Joly BRAGA SANTOS Symphony No. 1 / Symphonic Overture No. 3
Joly Braga Santos (1924-1988)
Hungarian State SO/Mátyas Antal
STRAUSS PORTUGALSOM SP4048 (50:32)
One of the unsung triumphs of cultural policy in our time has been the Portuguese government’s sponsorship of recordings devoted to their national repertoire. Without this initiative—ambitious, sustained, intelligently administered—how many of us would know Lopes-Graça, Freitas Branco, or this remarkable composer? The discs come at budget price, which somewhat mitigates the brief playing time here, though when the music proves as substantial as this, quibbling about duration seems churlish.

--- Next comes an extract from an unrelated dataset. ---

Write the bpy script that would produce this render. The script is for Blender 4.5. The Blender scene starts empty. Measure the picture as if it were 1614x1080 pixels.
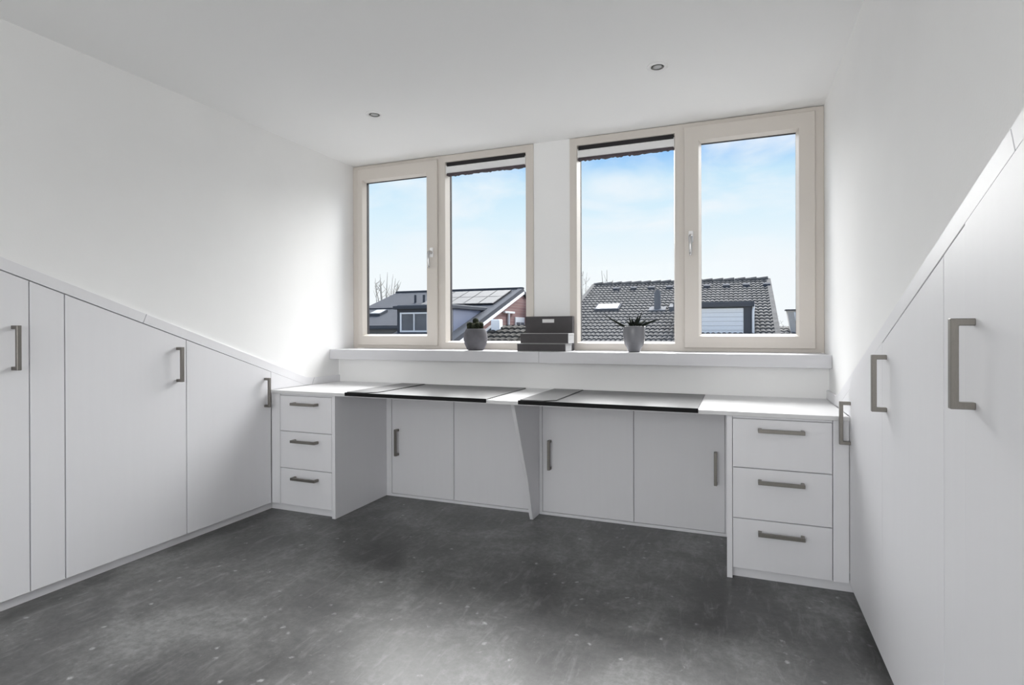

Joly Braga Santos’s First Symphony dates from 1947 and carries a dedication “to the heroes and martyrs of the last world war.” Three movements, running nearly three-quarters of an hour. The work announces itself immediately as something other than what you might expect from a Portuguese composer of that generation—there’s nothing particularly Iberian about its voice. Instead, the piece radiates influences from across Europe: Vaughan Williams (unmistakably at 12:35 in the first movement), Tchaikovsky’s Fifth with all its mournful Slavic tension, Bruckner’s architectural thinking, even—and this caught me by surprise—Jon Leifs in those savage brass and percussion impacts that conclude the opening movement. The finale glances at Rachmaninov around 1:38.
Yet this isn’t mere pastiche. Braga Santos absorbs these influences and forges something coherent, deeply felt, occasionally quite radiant.
I know three recordings. Pedro de Freitas Branco’s mono effort from the 1950s exists in distressed sound—historic interest only. Alvaro Cassuto’s Marco Polo version offers solid, professional music-making. But this Hungarian State Symphony interpretation under Mátyas Antal, recorded over four days in Budapest’s Italian Institute in August 1989, simply surpasses both. The sound quality alone would recommend it: depth, plushness in the string tone, brass that bites when needed. Four days in the studio—imagine that now. The results speak for themselves.
If you know the various recordings of Moeran’s Symphony, think of Cassuto as Handley, Freitas Branco as Heward, and Antal as Boult in that still-wonderful Lyrita LP. Antal finds tension and excitement in this music that the others miss or underplay. The Hungarian orchestra responds with playing of real commitment—these aren’t provincial sounds, despite what the budget price might suggest.
The third Symphonic Overture, dating perhaps from 1954, makes an attractive bonus. Rustically Sibelian in its folk-inflected materials, it smiles and skips with an energy that anticipates the composer’s Fourth Symphony (also available on this label, also essential). Antal’s interpretive intensity carries over faithfully here—he never conducts on autopilot.
This is the best available version of the First Symphony, no question. Anyone who responds to Sibelius, Moeran, or Vaughan Williams needs to hear this work. After encountering the Fourth Symphony disc, this becomes the album to make converts to Braga Santos’s world—to establish him in the international repertoire where he belongs. Berlin, Chicago, Stockholm, London, Moscow, New York: orchestras in all these cities should be programming this music.
A sheerly lovely disc, and an important one.